I just finished a couple days ago - very fun story, I thought both Val Con and Miri are well drawn, and there were surprising plot developments and reversals throughout. The foreword to my edition notes that Lee and Miller subverted a lot of action hero tropes in Agent of Change, and you can definitely see that in how the story is told — both protagonists are skilled fighters, yet much of the time it’s their friends and allies who help them out of jams.
The bar scene with Jase and Suzuki was so much fun! And then the way Miri and Val Con managed to get to orbit.
And finished. Very good book, but I’m going to need to wait a few years before my next reread if it. I’ve read it so many times already that I keep hitting points that remind me of what’s happening next.For anyone interested, the immediate sequel to this book is Carpe Diem, which is included in The Agent Gambit if you have a copy of that, and also included in Partners In Necessity.
I’m tempted by the sequel, Theresa! W/out getting into spoilers, that ending makes me very curious what happens next…

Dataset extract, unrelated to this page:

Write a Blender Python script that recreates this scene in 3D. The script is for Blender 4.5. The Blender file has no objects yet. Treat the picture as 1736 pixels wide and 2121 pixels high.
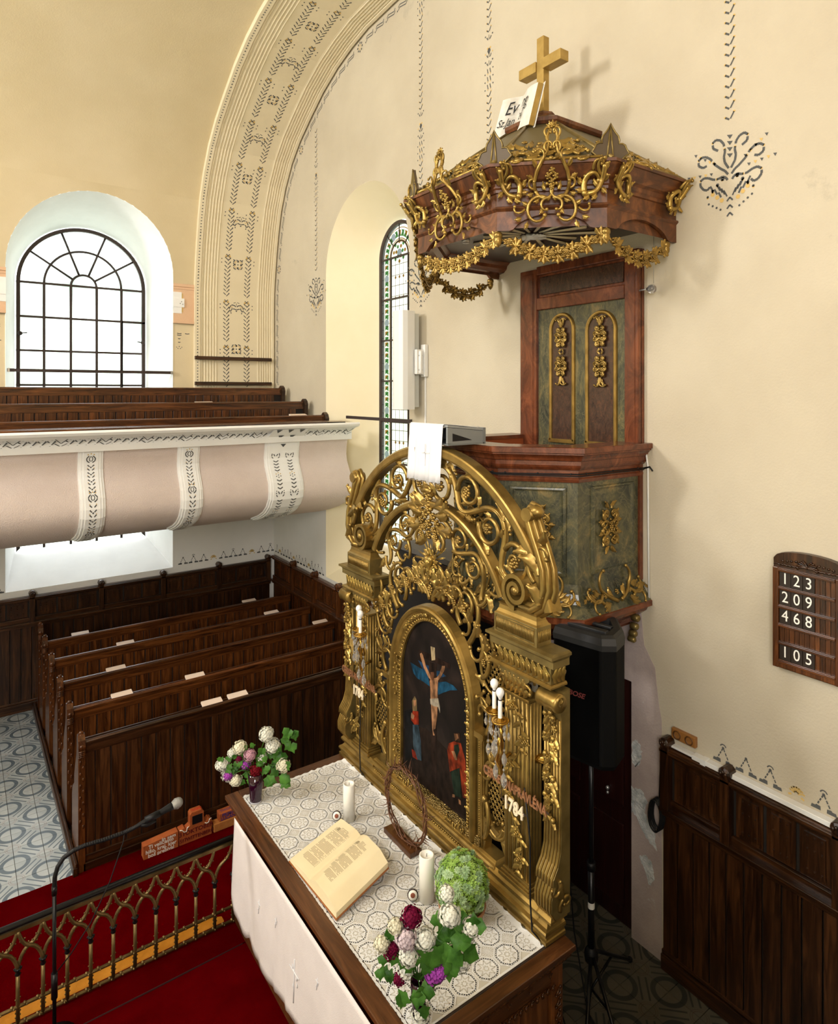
import bpy, math, random
from math import sin, cos, pi, sqrt, atan2, radians as RAD
from mathutils import Vector as V3, Matrix
S = bpy.context.scene
COL = S.collection
# ---------------- camera, world, lights, exposure ----------------
cd = bpy.data.cameras.new('camera'); cam = bpy.data.objects.new('camera', cd); COL.objects.link(cam)
cam.location = (0, 0, 4.5)
cam.rotation_euler = (pi/2, 0, -math.atan(963/1346.))
cd.sensor_width = 36; cd.sensor_fit = 'AUTO'; cd.lens = 1346/2121*36
cd.shift_y = -(1060.5-812)/2121; cd.clip_start = .05
S.camera = cam
S.view_settings.view_transform = 'Standard'; S.view_settings.look = 'None'
S.view_settings.gamma = 1; S.view_settings.use_curve_mapping = False
S.view_settings.exposure = 0.16
w = bpy.data.worlds.new('world'); S.world = w; w.use_nodes = True
wn = w.node_tree; wn.nodes.clear()
wo = wn.nodes.new('ShaderNodeOutputWorld'); wb = wn.nodes.new('ShaderNodeBackground')
wt = wn.nodes.new('ShaderNodeTexCoord'); wm = wn.nodes.new('ShaderNodeSeparateXYZ'); wr = wn.nodes.new('ShaderNodeValToRGB')
wn.links.new(wt.outputs['Generated'], wm.inputs[0]); wn.links.new(wm.outputs['Z'], wr.inputs[0])
wr.color_ramp.elements[0].position = .0; wr.color_ramp.elements[0].color = (.80, .92, .80, 1)
wr.color_ramp.elements[1].position = .25; wr.color_ramp.elements[1].color = (.93, .97, 1, 1)
wn.links.new(wr.outputs[0], wb.inputs[0]); wb.inputs[1].default_value = 4.2
wn.links.new(wb.outputs[0], wo.inputs[0])
def area(name, loc, target, sx, sy, power, col=(1, 1, 1)):
    l = bpy.data.lights.new(name, 'AREA'); l.shape = 'RECTANGLE'; l.size = sx; l.size_y = sy; l.energy = power; l.color = col
    o = bpy.data.objects.new(name, l); COL.objects.link(o); o.location = loc
    o.rotation_euler = (V3(target)-V3(loc)).to_track_quat('-Z', 'Y').to_euler(); return o
# daylight of the window in the opposite end wall, plus two added fill lamps
area('daylight_west_window', (-7.2, 7.6, 8.0), (4.3, 3.9, 6.0), 1.1, 1.9, 600, (1, .97, .91))
0 and area('daylight_nave_window', (1.7, 12.3, 5.2), (1.9, 5, 0), 1.8, 4.2, 420, (.92, .96, 1))
0 and area('daylight_niche_window', (5.6, 7.66, 5.0), (2.5, 6.0, 1.5), 1.0, 4.0, 40, (1, .93, .8))
area('south_fill_lamp', (-4.5, -4.5, 6.5), (3.0, 4.5, 1.5), 3.0, 4.0, 560, (1, .985, .96))  # added general fill lamp, no known window stands here
area('high_fill_lamp', (-4.2, 3.2, 9.2), (2.4, 4.2, 1.2), 2.6, 2.0, 360, (1, .985, .96))  # added unseen lamp from above, brightens the altar top and its lace
# ---------------- helpers ----------------
class MB:
    def __init__(s): s.v = []; s.f = []; s.m = []; s.sm = []
    def add(s, vs, fs, sm=False, mi=0):
        o = len(s.v); s.v += [tuple(p) for p in vs]
        for f in fs: s.f.append(tuple(i+o for i in f)); s.m.append(mi); s.sm.append(sm)
        return s
    def box(s, a, b, mi=0):
        x0, y0, z0 = a; x1, y1, z1 = b
        if x0 > x1: x0, x1 = x1, x0
        if y0 > y1: y0, y1 = y1, y0
        if z0 > z1: z0, z1 = z1, z0
        return s.add([(x0,y0,z0),(x1,y0,z0),(x1,y1,z0),(x0,y1,z0),(x0,y0,z1),(x1,y0,z1),(x1,y1,z1),(x0,y1,z1)],
              [(3,2,1,0),(4,5,6,7),(0,1,5,4),(1,2,6,5),(2,3,7,6),(3,0,4,7)], False, mi)
    def obox(s, c, size, U=(1,0,0), Vv=(0,1,0), mi=0):
        U = V3(U).normalized(); Vv = V3(Vv).normalized(); W = U.cross(Vv); c = V3(c); a, b, d = size[0]/2, size[1]/2, size[2]/2
        vs = [c+U*(a*i)+Vv*(b*j)+W*(d*k) for k in (-1, 1) for (i, j) in ((-1,-1),(1,-1),(1,1),(-1,1))]
        return s.add(vs, [(3,2,1,0),(4,5,6,7),(0,1,5,4),(1,2,6,5),(2,3,7,6),(3,0,4,7)], False, mi)
    def grid(s, rows, close=False, sm=True, mi=0, loop=False):
        n = len(rows[0]); vs = [p for r in rows for p in r]; fs = []
        R = len(rows)
        for i in range(R if loop else R-1):
            i2 = (i+1) % R
            for j in range(n if close else n-1):
                j2 = (j+1) % n; fs.append((i*n+j, i*n+j2, i2*n+j2, i2*n+j))
        return s.add(vs, fs, sm, mi)
    def tube(s, pts, r, n=8, sm=True, mi=0, cap=True, flat=1.0, up=None, loop=False):
        pts = [V3(p) for p in pts]; N = len(pts)
        if not hasattr(r, '__len__'): r = [r]*N
        rows = []; prev = None
        for i, p in enumerate(pts):
            if loop: t = pts[(i+1) % N]-pts[i-1]
            else: t = pts[min(i+1, N-1)]-pts[max(i-1, 0)]
            if t.length < 1e-9: t = V3((0, 0, 1))
            t.normalize()
            if up is not None: a = V3(up)-t*t.dot(V3(up))
            elif prev is None:
                a = V3((0, 0, 1)) if abs(t.z) < .9 else V3((1, 0, 0)); a = a-t*a.dot(t)
            else: a = prev-t*prev.dot(t)
            if a.length < 1e-6: a = V3((1, 0, 0))-t*t.x
            a.normalize(); prev = a; b = t.cross(a)
            rows.append([p+a*(cos(2*pi*k/n)*r[i]*flat)+b*(sin(2*pi*k/n)*r[i]) for k in range(n)])
        s.grid(rows, close=True, sm=sm, mi=mi, loop=loop)
        if cap and not loop:
            o = len(s.v)-N*n
            s.f.append(tuple(o+k for k in range(n))[::-1]); s.m.append(mi); s.sm.append(False)
            s.f.append(tuple(o+(N-1)*n+k for k in range(n))); s.m.append(mi); s.sm.append(False)
        return s
    def lathe(s, prof, c=(0,0,0), n=16, ax=(0,0,1), sm=True, mi=0):
        ax = V3(ax).normalized(); a = V3((1,0,0)) if abs(ax.x) < .9 else V3((0,1,0)); a = (a-ax*a.dot(ax)).normalized(); b = ax.cross(a); c = V3(c)
        rows = [[c+ax*h+(a*cos(2*pi*k/n)+b*sin(2*pi*k/n))*max(r, 1e-5) for k in range(n)] for r, h in prof]
        return s.grid(rows, close=True, sm=sm, mi=mi)
    def ball(s, c, r, n=8, m=5, sc=(1,1,1), mi=0, U=(1,0,0), W=(0,0,1)):
        U = V3(U).normalized(); W = V3(W).normalized(); Y = W.cross(U); c = V3(c); rows = []
        for i in range(m+1):
            t = pi*i/m; rr = sin(t)*r; h = -cos(t)*r
            rows.append([c+U*(cos(2*pi*k/n)*rr*sc[0])+Y*(sin(2*pi*k/n)*rr*sc[1])+W*(h*sc[2]) for k in range(n)])
        return s.grid(rows, close=True, sm=True, mi=mi)
    def prism(s, poly, fr, d0, d1, mi=0, sm=False, caps=True):
        # poly in (u,v); fr=(O,U,V,W); extruded along W from d0 to d1
        O, U, Vv, W = [V3(q) for q in fr]; n = len(poly)
        A = [O+U*u+Vv*v+W*d0 for u, v in poly]; B = [O+U*u+Vv*v+W*d1 for u, v in poly]
        fs = [(i, (i+1) % n, n+(i+1) % n, n+i) for i in range(n)]
        s.add(A+B, fs, sm, mi)
        if caps: s.add(A, [tuple(range(n))[::-1]], False, mi); s.add(B, [tuple(range(n))], False, mi)
        return s
    def strip(s, path, prof, sm=False, mi=0, loop=False, closeprof=False):
        # path: list of (point, outward dir, up dir); prof: (out, up) list
        rows = [[V3(p)+V3(o)*a+V3(u)*b for a, b in prof] for p, o, u in path]
        return s.grid(rows, close=closeprof, sm=sm, mi=mi, loop=loop)
    def merge(s, o, M=None):
        s.add([tuple(M @ V3(p)) for p in o.v] if M else o.v, [], False); b = len(s.v)-len(o.v)
        for f, m_, q in zip(o.f, o.m, o.sm): s.f.append(tuple(i+b for i in f)); s.m.append(m_); s.sm.append(q)
        return s
def wloc(o):
    l = V3((0, 0, 0))
    while o: l += o.location; o = o.parent
    return l
def tag(o, label=None, cat=None, group=None, kind=None):
    if label: o['label'] = label
    if cat: o['category'] = cat
    if group: o['group'] = group
    if kind: o['kind'] = kind
    return o
def ob(name, mb, mats, parent=None, label=None, cat=None, group=None, kind=None, bevel=0, fix=True, origin=None):
    me = bpy.data.meshes.new(name)
    if parent is not None: off = wloc(parent); loc = V3((0, 0, 0))
    else:
        xs = [p[0] for p in mb.v]; ys = [p[1] for p in mb.v]; zs = [p[2] for p in mb.v]
        off = V3(((min(xs)+max(xs))/2, (min(ys)+max(ys))/2, min(zs))) if origin is None else V3(origin); loc = off
    me.from_pydata([(p[0]-off.x, p[1]-off.y, p[2]-off.z) for p in mb.v], [], mb.f)
    if not isinstance(mats, (list, tuple)): mats = [mats]
    for m_ in mats: me.materials.append(m_)
    me.polygons.foreach_set('material_index', mb.m); me.polygons.foreach_set('use_smooth', mb.sm)
    me.update(); me.validate()
    o = bpy.data.objects.new(name, me); COL.objects.link(o); o.location = loc
    if parent is not None: o.parent = parent
    if bevel:
        b = o.modifiers.new('bevel', 'BEVEL'); b.width = bevel; b.segments = 2; b.limit_method = 'ANGLE'
    return tag(o, label, cat, group, kind)
def thing(name, loc, label, cat, group=None, kind=None):
    o = bpy.data.objects.new(name, None); COL.objects.link(o); o.location = loc; o.empty_display_size = .1
    return tag(o, label, cat, group, kind)
def dup(root, loc=None, label=None, rotz=None, group=None):
    r = root.copy(); COL.objects.link(r)
    if loc is not None: r.location = loc
    if rotz is not None: r.rotation_euler = (0, 0, rotz)
    if label: r['label'] = label
    if group: r['group'] = group
    for ch in list(root.children):
        c = ch.copy(); COL.objects.link(c); c.parent = r
        for g in list(ch.children):
            d = g.copy(); COL.objects.link(d); d.parent = c
    return r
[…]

Most of Carpe Diem has Miri and Val Con stranded on the planet. Early technology, no spacecraft. It shouldn’t surprise anyone that bad guys show up and there are fight scenes, but there are also scenes where they make music.
What did people think of the prose style? Were there ways it could have been clearer (or prettier), or favorite turns of phrase people found?
I thought it was clear and direct, and not trying to be pretty for the most part. I thought the description of how the Clutch ship’s drive affected Val and Miri to be quite surreal and interesting. That was probably my favorite sensorium in the book.
I liked the fact that Miri and Val Con had recognizably different speech patterns. Miri grew up very poor, on a poor planet mostly populated by Terrans, then joined a mercenary company. She speaks very informally. Val Con was raise on Liad in a very rich family. When they are having a conversation you don’t even need “he said” or “she said” on the dialog to keep track of who said what.


Official description:
IT STARTS WITH A MAN WHO WAS NOT WHAT HE SEEMED
"The man who was not Terrence O'Grady had come quietly."
Introducing Val Con yos'Phelium - interstellar spy, starship pilot, musician, and incidentally, a brother to Clutch Turtles. Running from an assassination he comes upon Miri Robertson, a not-so-retired mercenary soldier born to trouble on a back world and facing disastrously uneven odds in a firefight with her former employer's enemies. Forced to intervene, Val Con becomes a target himself, and the pair are hunted, hounded across space, becoming unwilling partners of necessity. Facing terrible danger from within and without, their own skills and training argue that one of them must die if either is to survive. But Val Con has faced tricky situations before, and he's not about to let something like impossible odds get him down.